Daily Archives: March 9, 2008

Fallacies of Logistics Productivity Management

Manufacturing & Logistics IT recently ran an article on The 10 Fallacies of Logistics Productivity Management that noted that productivity management often represents the lowest hanging fruit for companies interested in reducing supply chain costs. It also noted that the failure to implement advanced productivity management systems may be related to a number of misconceptions surrounding productivity management system processes, technology, and impact. I’m betting the authors are right … because I know similar fallacies prevent many companies from adopting modern strategic sourcing support software.


The top 10 fallacies outlined by the article are the following:


  • My current WMS / ERP does productivity management.
    Warehouse Management Systems (WMS) manage your warehouse with respect to inventory, what’s coming in, what’s being stored, and what’s moving out. They don’t optimize your logistics.
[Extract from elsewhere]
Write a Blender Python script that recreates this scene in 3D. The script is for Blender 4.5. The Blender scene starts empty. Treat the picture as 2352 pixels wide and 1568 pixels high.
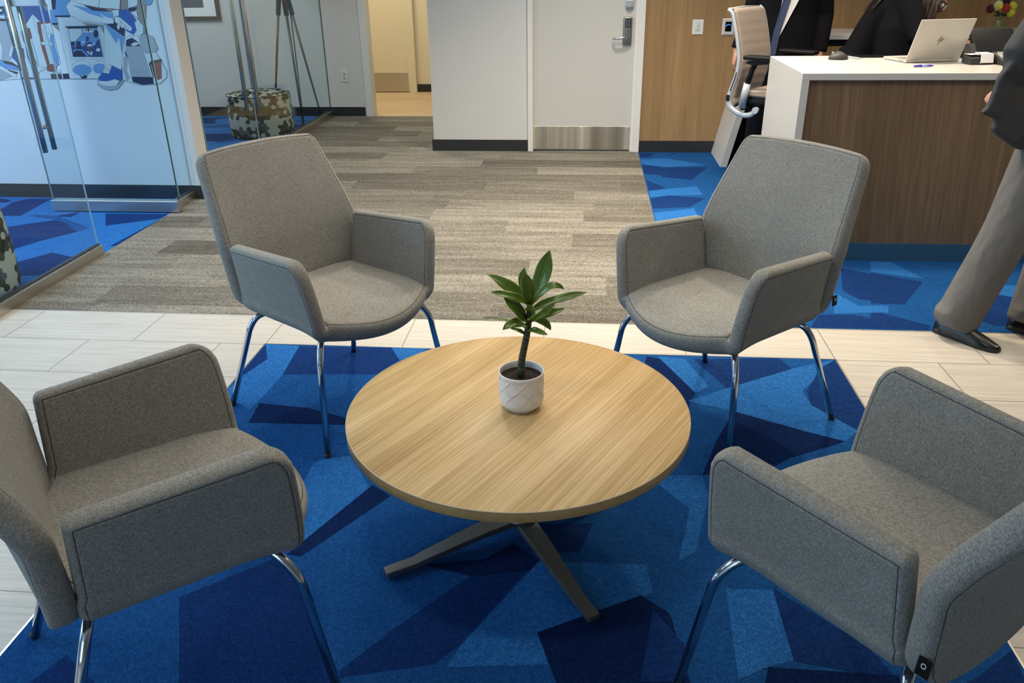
import bpy, bmesh, math, random
from mathutils import Vector, Matrix
random.seed(7)
PI = math.pi
COL = bpy.context.scene.collection

# ------------------------------------------------------------------ materials
def mat(name, base=(.5, .5, .5), rough=.5, metal=0., spec=None):
    m = bpy.data.materials.new(name); m.use_nodes = True
    b = m.node_tree.nodes['Principled BSDF']
    b.inputs['Base Color'].default_value = (*base, 1)
    b.inputs['Roughness'].default_value = rough
    b.inputs['Metallic'].default_value = metal
    if spec is not None: b.inputs['Specular IOR Level'].default_value = spec
    return m

class N:
    """tiny node-building helper"""
    def __init__(s, m): s.t = m.node_tree; s.n = s.t.nodes; s.l = s.t.links; s.b = s.n['Principled BSDF']
    def new(s, typ, **kw):
        x = s.n.new(typ)
        for k, v in kw.items(): setattr(x, k, v)
        return x
    def link(s, a, b): s.l.new(a, b)
    def val(s, sock, v):
        if hasattr(v, 'links'): s.link(v, sock)
        else: sock.default_value = v
    def math(s, op, a, b=0., c=0.):
        x = s.new('ShaderNodeMath', operation=op)
        s.val(x.inputs[0], a); s.val(x.inputs[1], b); s.val(x.inputs[2], c)
        return x.outputs[0]
    def obj(s): return s.new('ShaderNodeTexCoord').outputs['Object']
    def pos(s): return s.new('ShaderNodeNewGeometry').outputs['Position']
    def mapping(s, vec, scale=(1, 1, 1), rot=(0, 0, 0), loc=(0, 0, 0)):
        x = s.new('ShaderNodeMapping'); s.link(vec, x.inputs[0])
        x.inputs['Scale'].default_value = scale; x.inputs['Rotation'].default_value = rot; x.inputs['Location'].default_value = loc
        return x.outputs[0]
    def noise(s, vec, scale=5., detail=2., rough=.5, dist=0.):
        x = s.new('ShaderNodeTexNoise'); s.link(vec, x.inputs['Vector'])
        x.inputs['Scale'].default_value = scale; x.inputs['Detail'].default_value = detail
        x.inputs['Roughness'].default_value = rough; x.inputs['Distortion'].default_value = dist
        return x.outputs['Fac']
    def ramp(s, fac, stops, interp='LINEAR'):
        x = s.new('ShaderNodeValToRGB'); x.color_ramp.interpolation = interp
        el = x.color_ramp.elements
        while len(el) < len(stops): el.new(.5)
        for e, (p, c) in zip(el, stops): e.position = p; e.color = (*c, 1)
        s.link(fac, x.inputs[0]); return x.outputs[0]
    def mix(s, fac, a, b, blend='MIX'):
        x = s.new('ShaderNodeMix', data_type='RGBA', blend_type=blend)
        s.val(x.inputs[0], fac)
        for sock, v in ((x.inputs[6], a), (x.inputs[7], b)):
            if hasattr(v, 'links'): s.link(v, sock)
            else: sock.default_value = (*v, 1)
        return x.outputs[2]
    def bump(s, h, strength=.3, dist=.002):
        x = s.new('ShaderNodeBump'); x.inputs['Strength'].default_value = strength; x.inputs['Distance'].default_value = dist
        s.link(h, x.inputs['Height']); s.link(x.outputs[0], s.b.inputs['Normal'])
    def color(s, c): s.link(c, s.b.inputs['Base Color'])

def fabric(name, col, dark, light, scale=1., seam=True):
    m = mat(name, col, .95, spec=.15); n = N(m); o = n.obj()
    v1 = n.noise(n.mapping(o, (1, 1, .25)), 330 * scale, 2, .7)
    v2 = n.noise(n.mapping(o, (.25, .25, 1)), 330 * scale, 2, .7)
    w = n.math('ADD', n.math('MULTIPLY', v1, .6), n.math('MULTIPLY', v2, .4))
    c = n.ramp(w, [(.38, dark), (.5, col), (.62, light)])
    big = n.noise(o, 14, 3, .6)
    c = n.mix(.10, c, n.ramp(big, [(.3, dark), (.7, light)]))
    if seam:
        uv = n.new('ShaderNodeUVMap'); uv.uv_map = 'seam'
        sp = n.new('ShaderNodeSeparateXYZ'); n.link(uv.outputs[0], sp.inputs[0])
        d = n.math('ABSOLUTE', n.math('SUBTRACT', sp.outputs[0], .0165))
        k = n.math('LESS_THAN', d, .0010)
        c = n.mix(k, c, tuple(x * .38 for x in dark))
    n.color(c); n.bump(w, .35, .0015)
    n.b.inputs['Sheen Weight'].default_value = .12
    return m

def carpet(name, c, c2, scale=300):
    m = mat(name, c, 1., spec=.05); n = N(m); p = n.pos()
    v = n.noise(p, scale, 2, .75)
    v2 = n.noise(p, scale * .3, 2, .7)
    w = n.math('ADD', n.math('MULTIPLY', v, .7), n.math('MULTIPLY', v2, .3))
    n.color(n.ramp(w, [(.36, c2), (.5, c), (.66, tuple(min(1, x * 1.75) for x in c))]))
    n.bump(w, .8, .006); return m

def wood(name, a, b, c, axis=2, rot=0, gs=60, pores=.35, seam=0., rough=.45, tilt=(0, 0, 0), spec=.3, st=.035, fs=6., lo=.34, hi=.66):
    """long grain along `axis`; optional plank seams every `seam` metres in x"""
    m = mat(name, a, rough, spec=spec); n = N(m); o = n.pos()
    sc = [1, 1, 1]; sc[axis] = st
    v = n.mapping(n.mapping(o, rot=(tilt[0], tilt[1], rot)), tuple(sc))
    g = n.noise(v, gs, 4, .65, .3); f = n.noise(v, gs * fs, 2, .6); broad = n.noise(v, gs * .14, 3, .5, .4)
    col = n.ramp(n.math('ADD', n.math('MULTIPLY', g, .6), n.math('MULTIPLY', broad, .4)), [(lo, b), (.5, a), (hi, c)])
    col = n.mix(n.ramp(f, [(.28, (pores,) * 3), (.45, (0, 0, 0))]), col, tuple(x * .62 for x in b))
    if seam:
        sp = n.new('ShaderNodeSeparateXYZ'); n.link(o, sp.inputs[0])
        u = n.math('DIVIDE', sp.outputs[0], seam); cell = n.math('FLOOR', u)
        wn = n.new('ShaderNodeTexWhiteNoise', noise_dimensions='1D'); n.link(cell, wn.inputs['W'])
        col = n.mix(n.math('MULTIPLY', wn.outputs['Value'], .3), col, tuple(x * .8 for x in b))
        fr = n.math('FRACT', u)
        col = n.mix(n.math('MULTIPLY', n.math('LESS_THAN', fr, .018), .45), col, tuple(x * .45 for x in b))
    n.color(col); n.bump(f, .12, .0008); return m

def glass(name, tint=(.93, .975, .97), mx=1.):
    m = bpy.data.materials.new(name); m.use_nodes = True
    t = m.node_tree; t.nodes.clear(); L = t.links.new
    out = t.nodes.new('ShaderNodeOutputMaterial'); tr = t.nodes.new('ShaderNodeBsdfTransparent'); gl = t.nodes.new('ShaderNodeBsdfGlossy')
    lw = t.nodes.new('ShaderNodeLayerWeight'); pw = t.nodes.new('ShaderNodeMath'); pw.operation = 'POWER'; pw.inputs[1].default_value = 5.
    fr = t.nodes.new('ShaderNodeMath'); fr.operation = 'MULTIPLY_ADD'; fr.inputs[1].default_value = .45; fr.inputs[2].default_value = .026
    L(lw.outputs['Facing'], pw.inputs[0]); L(pw.outputs[0], fr.inputs[0]); mx_ = t.nodes.new('ShaderNodeMixShader')
    tr.inputs[0].default_value = (*tint, 1); gl.inputs['Roughness'].default_value = .0; gl.inputs[0].default_value = (.95, 1, .98, 1)
    lw.inputs[0].default_value = .5
    mm = t.nodes.new('ShaderNodeMath'); mm.operation = 'MULTIPLY'; mm.inputs[1].default_value = mx
    L(fr.outputs[0], mm.inputs[0]); L(mm.outputs[0], mx_.inputs[0]); L(tr.outputs[0], mx_.inputs[1]); L(gl.outputs[0], mx_.inputs[2]); L(mx_.outputs[0], out.inputs[0])
    return m

M = {}
M['fabric'] = fabric('grey_fabric', (.245, .238, .212), (.155, .150, .132), (.37, .36, .325), 1.6)
M['chrome'] = mat('chrome', (.62, .62, .63), .12, 1.)
M['steel'] = mat('brushed_steel', (.58, .55, .49), .33, 1.)
M['kick'] = mat('kick_plate_steel', (.70, .66, .57), .42, 1.); n = N(M['kick']); n.color(n.ramp(n.noise(n.mapping(n.pos(), (1, 1, .02)), 7, 3), [(.35, (.42, .39, .33)), (.55, (.66, .59, .48)), (.68, (1., .93, .80))]))  # bright vertical streaks are warm reflections painted into the steel colour
M['darkrubber'] = mat('dark_rubber', (.015, .015, .017), .6)
M['black'] = mat('black_plastic', (.006, .0065, .007), .55, spec=.18)
M['charcoal'] = mat('charcoal_plastic', (.035, .035, .035), .5, spec=.35)
M['white'] = mat('white_paint', (.66, .655, .63), .55)
M['wall'] = mat('wall_white', (.58, .575, .55), .7)
M['walltint'] = mat('wall_daylight_tint', (.52, .565, .61), .7)  # white wall with the blue of the daylight mixed into its colour
M['cream'] = mat('wall_cream', (.74, .68, .52), .7)
M['door'] = mat('door_white', (.53, .52, .485), .5)
M['base'] = mat('baseboard_black', (.018, .019, .020), .45)
M['solid'] = mat('solid_white_surface', (.53, .515, .485), .3)
M['glass'] = glass('clear_glass'); M['glassblue'] = glass('blue_green_glass', (.90, .955, .965), 1.)
M['glassedge2'] = mat('pale_glass_edge', (.30, .42, .48), .2); M['glassedge'] = mat('green_glass_edge', (.01, .055, .05), .15)
M['ceil'] = mat('ceiling_white', (.8, .8, .78), .9)
M['bluebase'] = mat('blue_plinth', (.026, .085, .155), .5)
M['tablefoot'] = mat('satin_grey_metal', (.27, .265, .25), .36, .85)
M['oak'] = wood('table_oak', (.52, .345, .150), (.385, .240, .092), (.665, .475, .245), axis=1, rot=.50, gs=150, pores=.38, rough=.42, spec=.28, st=.014, fs=2.2, lo=.36, hi=.64)
M['oakedge'] = wood('table_oak_edge', (.56, .34, .13), (.46, .27, .095), (.64, .41, .165), axis=1, rot=.52, gs=60)
M['edgeband'] = mat('edge_band', (.50, .40, .25), .4)
M['walloak'] = wood('wall_oak', (.30, .185, .085), (.240, .143, .060), (.36, .230, .110), gs=45, seam=.155, pores=.2, rough=.5)
M['walnut'] = wood('desk_brown_wood', (.172, .110, .062), (.125, .080, .045), (.230, .152, .090), gs=70, pores=.3, tilt=(0, .06, 0), rough=.45)
M['floorwood'] = wood('hall_wood_floor', (.50, .38, .235), (.44, .32, .19), (.56, .44, .29), axis=0, gs=20)
M['seatskin'] = fabric('taupe_mesh', (.27, .22, .185), (.20, .165, .14), (.33, .275, .235), 1.5, seam=False)
M['silver'] = mat('pale_silver_plastic', (.40, .44, .48), .35, .25)
BL = [((.020, .120, .35), (.011, .072, .225)), ((.010, .068, .220), (.005, .040, .138)), ((.007, .030, .125), (.004, .018, .080)), ((.004, .016, .070), (.002, .008, .038))]
for i, (a, b) in enumerate(BL): M['blue%d' % i] = carpet('blue_carpet_tone_%d' % i, a, b)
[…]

Enterprise Resource Planning (ERP) systems are even worse – they just tell you what you need to acquire to produce your products
  • Productivity management represents an unenlightened way of thinking about employee relations.
    Advanced productivity management systems emphasize such elements as management/supervisor engagement, detailed training on the best method to perform each job, and consistent employee feedback.
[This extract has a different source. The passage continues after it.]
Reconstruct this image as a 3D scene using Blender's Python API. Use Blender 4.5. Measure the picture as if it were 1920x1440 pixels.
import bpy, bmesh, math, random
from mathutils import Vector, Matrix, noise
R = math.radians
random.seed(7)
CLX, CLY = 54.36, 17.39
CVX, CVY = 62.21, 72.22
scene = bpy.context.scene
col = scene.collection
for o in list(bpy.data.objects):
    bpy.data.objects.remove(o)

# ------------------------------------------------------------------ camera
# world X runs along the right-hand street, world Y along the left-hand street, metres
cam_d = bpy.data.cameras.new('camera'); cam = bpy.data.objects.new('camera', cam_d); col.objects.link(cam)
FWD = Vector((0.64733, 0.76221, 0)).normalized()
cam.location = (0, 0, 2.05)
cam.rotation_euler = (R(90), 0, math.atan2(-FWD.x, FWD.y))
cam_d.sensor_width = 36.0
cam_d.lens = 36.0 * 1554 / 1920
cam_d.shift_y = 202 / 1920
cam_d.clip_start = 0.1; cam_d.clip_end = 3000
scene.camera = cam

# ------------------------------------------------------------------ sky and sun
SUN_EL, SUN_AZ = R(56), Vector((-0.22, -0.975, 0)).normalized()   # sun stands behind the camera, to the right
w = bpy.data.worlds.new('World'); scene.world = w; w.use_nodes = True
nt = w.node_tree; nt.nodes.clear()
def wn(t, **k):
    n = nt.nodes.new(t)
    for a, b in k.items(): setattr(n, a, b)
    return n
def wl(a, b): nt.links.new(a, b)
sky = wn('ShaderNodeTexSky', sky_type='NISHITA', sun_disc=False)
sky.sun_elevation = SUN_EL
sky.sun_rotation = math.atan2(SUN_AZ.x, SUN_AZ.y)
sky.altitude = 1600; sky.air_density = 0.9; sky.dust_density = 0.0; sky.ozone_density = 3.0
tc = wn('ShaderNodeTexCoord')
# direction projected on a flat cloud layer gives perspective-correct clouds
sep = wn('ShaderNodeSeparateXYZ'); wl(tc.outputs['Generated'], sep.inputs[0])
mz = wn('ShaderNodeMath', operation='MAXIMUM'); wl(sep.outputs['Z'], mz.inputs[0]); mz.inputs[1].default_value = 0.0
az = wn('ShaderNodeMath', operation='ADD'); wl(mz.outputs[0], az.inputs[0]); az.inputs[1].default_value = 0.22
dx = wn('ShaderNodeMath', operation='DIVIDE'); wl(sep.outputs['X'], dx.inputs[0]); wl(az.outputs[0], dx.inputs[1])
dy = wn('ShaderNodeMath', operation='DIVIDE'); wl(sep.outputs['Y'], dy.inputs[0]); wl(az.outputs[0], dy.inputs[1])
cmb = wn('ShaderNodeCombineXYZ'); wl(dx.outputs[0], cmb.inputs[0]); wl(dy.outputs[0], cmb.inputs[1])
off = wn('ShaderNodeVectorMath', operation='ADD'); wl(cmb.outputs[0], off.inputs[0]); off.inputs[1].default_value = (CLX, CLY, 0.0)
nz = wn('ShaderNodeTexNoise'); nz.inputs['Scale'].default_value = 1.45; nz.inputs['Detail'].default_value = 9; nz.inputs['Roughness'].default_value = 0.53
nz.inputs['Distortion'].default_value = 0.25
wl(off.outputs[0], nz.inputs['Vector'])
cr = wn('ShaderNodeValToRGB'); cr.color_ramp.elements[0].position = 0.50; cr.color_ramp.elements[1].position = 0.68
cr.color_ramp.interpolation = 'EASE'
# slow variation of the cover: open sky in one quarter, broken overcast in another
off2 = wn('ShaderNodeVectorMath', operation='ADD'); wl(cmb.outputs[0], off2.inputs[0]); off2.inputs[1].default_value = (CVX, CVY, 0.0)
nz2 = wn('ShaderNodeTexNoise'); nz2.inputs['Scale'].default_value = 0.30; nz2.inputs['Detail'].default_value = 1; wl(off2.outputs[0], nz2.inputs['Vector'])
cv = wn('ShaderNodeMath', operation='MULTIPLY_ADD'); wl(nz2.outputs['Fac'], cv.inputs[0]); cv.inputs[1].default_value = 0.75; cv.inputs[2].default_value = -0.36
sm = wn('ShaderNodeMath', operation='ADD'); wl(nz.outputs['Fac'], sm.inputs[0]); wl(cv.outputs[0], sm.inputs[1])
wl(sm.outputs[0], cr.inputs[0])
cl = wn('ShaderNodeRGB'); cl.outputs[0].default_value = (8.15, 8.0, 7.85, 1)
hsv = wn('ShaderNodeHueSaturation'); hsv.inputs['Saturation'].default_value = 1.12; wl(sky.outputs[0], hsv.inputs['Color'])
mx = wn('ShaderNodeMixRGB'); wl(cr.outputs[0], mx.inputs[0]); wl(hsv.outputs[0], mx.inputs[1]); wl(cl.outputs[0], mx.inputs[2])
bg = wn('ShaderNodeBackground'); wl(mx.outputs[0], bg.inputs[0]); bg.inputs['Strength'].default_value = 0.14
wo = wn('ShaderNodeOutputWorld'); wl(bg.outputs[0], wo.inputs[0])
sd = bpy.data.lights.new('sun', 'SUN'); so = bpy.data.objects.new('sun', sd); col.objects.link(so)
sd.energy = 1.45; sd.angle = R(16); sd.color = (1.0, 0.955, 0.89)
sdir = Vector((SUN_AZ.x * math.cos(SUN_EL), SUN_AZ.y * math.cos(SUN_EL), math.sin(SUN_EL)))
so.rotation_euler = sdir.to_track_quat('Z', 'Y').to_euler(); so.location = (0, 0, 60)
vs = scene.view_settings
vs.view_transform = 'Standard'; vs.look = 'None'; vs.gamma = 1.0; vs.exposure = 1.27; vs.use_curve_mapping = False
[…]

  • Productivity Management Systems reduce morale and increase employee turnover.
    The reverse is almost always true because employees want to know how well they are performing when measured against fair and objective feedback.
  • Productivity management benefits are primarily for the DC manager.
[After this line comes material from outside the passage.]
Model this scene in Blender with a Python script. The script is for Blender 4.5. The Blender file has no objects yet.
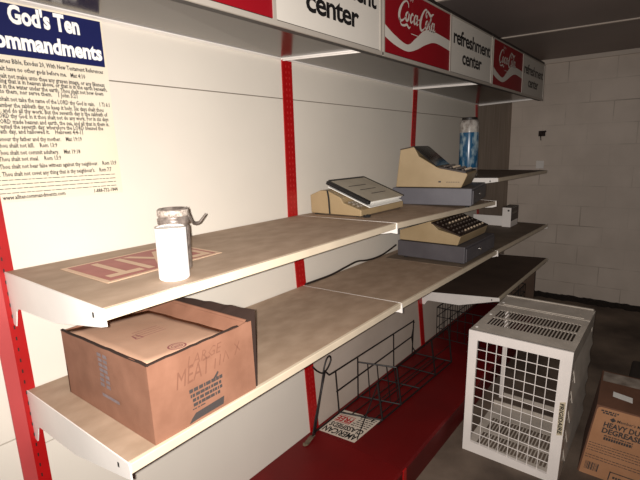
import bpy, bmesh, math, random
from mathutils import Vector, Matrix

SC = bpy.context.scene
COL = SC.collection
random.seed(7)

# ------------------------------------------------------------------ camera, light, exposure
CAM = Vector((-0.4114, -1.4116, 1.5961))
RV = Vector((0.61824078, -0.78553676, -0.02665232))
UV = Vector((0.16887787, 0.09964175, 0.98058747))
FV = Vector((0.76763182, 0.61074014, -0.19426237))
cd = bpy.data.cameras.new('camera'); cam = bpy.data.objects.new('camera', cd); COL.objects.link(cam)
cd.sensor_width = 36.0; cd.lens = 451.58 / 640 * 36; cd.clip_start = 0.02
cam.matrix_world = Matrix(((RV.x, UV.x, -FV.x, CAM.x), (RV.y, UV.y, -FV.y, CAM.y), (RV.z, UV.z, -FV.z, CAM.z), (0, 0, 0, 1)))
SC.camera = cam

w = bpy.data.worlds.new('room_air'); SC.world = w; w.use_nodes = True
w.node_tree.nodes['Background'].inputs[0].default_value = (1.0, 0.86, 0.74, 1)
w.node_tree.nodes['Background'].inputs[1].default_value = 0.04

# the phone's flash beside the lens
FLASH_POWER = 208.0
fl = bpy.data.lights.new('camera_flash', 'SPOT'); fl.energy = FLASH_POWER; fl.color = (1.0, 0.94, 0.885)
fl.spot_size = math.radians(130); fl.spot_blend = 1.0; fl.shadow_soft_size = 0.006
flo = bpy.data.objects.new('camera_flash', fl); COL.objects.link(flo)
flo.location = CAM - RV * 0.016 + UV * 0.004 - FV * 0.01
flo.rotation_euler = (FV + RV * 0.02 - UV * 0.02).to_track_quat('-Z', 'Y').to_euler()

SC.view_settings.view_transform = 'Standard'; SC.view_settings.look = 'None'
SC.view_settings.exposure = 0.0; SC.view_settings.gamma = 1.0; SC.view_settings.use_curve_mapping = False

# ------------------------------------------------------------------ materials
def lin(c):
    return tuple(((v / 255) / 12.92 if v / 255 <= 0.04045 else ((v / 255 + 0.055) / 1.055) ** 2.4) for v in c)

def mat(name, rgb, rough=0.6, metal=0.0, var=0.0, scale=6.0, rgb2=None, bump=0.0, bscale=60.0, spec=0.5, stretch=(1, 1, 1), lo=0.35, hi=0.7):
    m = bpy.data.materials.new(name); m.use_nodes = True
    nt = m.node_tree; b = nt.nodes['Principled BSDF']
    b.inputs['Roughness'].default_value = rough; b.inputs['Metallic'].default_value = metal
    b.inputs['Specular IOR Level'].default_value = spec
    base = lin(rgb)
    tc = nt.nodes.new('ShaderNodeTexCoord'); mp = nt.nodes.new('ShaderNodeMapping')
    mp.inputs['Scale'].default_value = stretch
    nt.links.new(tc.outputs['Object'], mp.inputs['Vector'])
    n = nt.nodes.new('ShaderNodeTexNoise'); n.inputs['Scale'].default_value = scale; n.inputs['Detail'].default_value = 6
    nt.links.new(mp.outputs['Vector'], n.inputs['Vector'])
    r = nt.nodes.new('ShaderNodeValToRGB')
    r.color_ramp.elements[0].position = lo; r.color_ramp.elements[1].position = hi
    c2 = lin(rgb2) if rgb2 else tuple(v * (1 - max(var, 0.04)) for v in base)
    r.color_ramp.elements[0].color = (*c2, 1); r.color_ramp.elements[1].color = (*base, 1)
    nt.links.new(n.outputs['Fac'], r.inputs['Fac']); nt.links.new(r.outputs['Color'], b.inputs['Base Color'])
    if bump:
        n2 = nt.nodes.new('ShaderNodeTexNoise'); n2.inputs['Scale'].default_value = bscale; n2.inputs['Detail'].default_value = 4
        nt.links.new(mp.outputs['Vector'], n2.inputs['Vector'])
        bp = nt.nodes.new('ShaderNodeBump'); bp.inputs['Strength'].default_value = bump; bp.inputs['Distance'].default_value = 0.01
        nt.links.new(n2.outputs['Fac'], bp.inputs['Height']); nt.links.new(bp.outputs['Normal'], b.inputs['Normal'])
    return m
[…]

    Productivity Management provides a broad set of benefits that supports multiple organizational objectives by way of cost reductions and quality improvement.
  • Productivity management increases complexity and risk.
    The reverse is almost always true as it generally dramatically reduces operator variability by way of the increased training requirements.
  • Productivity management doesn’t add a lot of value.
    It’s true that engineered standards deliver results, but without productivity management, the extent of the results delivered will often be limited.
  • A new “system” won’t provide much incremental benefit when high quality DC supervision is in place.
    Good management is good – but precise, discrete goal time calculation and detailed feedback is better.
  • Productivity management requires too much time for data collection and administration.
    Companies with WMS and/or RFID systems already have the data collection infrastructure in place to support productivity management systems.
  • Productivity management is unnecessary in an incentive environment.
    Advanced productivity management systems offer benefits beyond incentive systems by way of discrete standards that precisely determine the specific goal times of each task.
  • Productivity management won’t fly in a union environment.
    It all depends on how you sell it … are you trying to ram it down their throats, or are you introducing it with increased training and a new incentive program based on the new, objective, metrics the system will capture?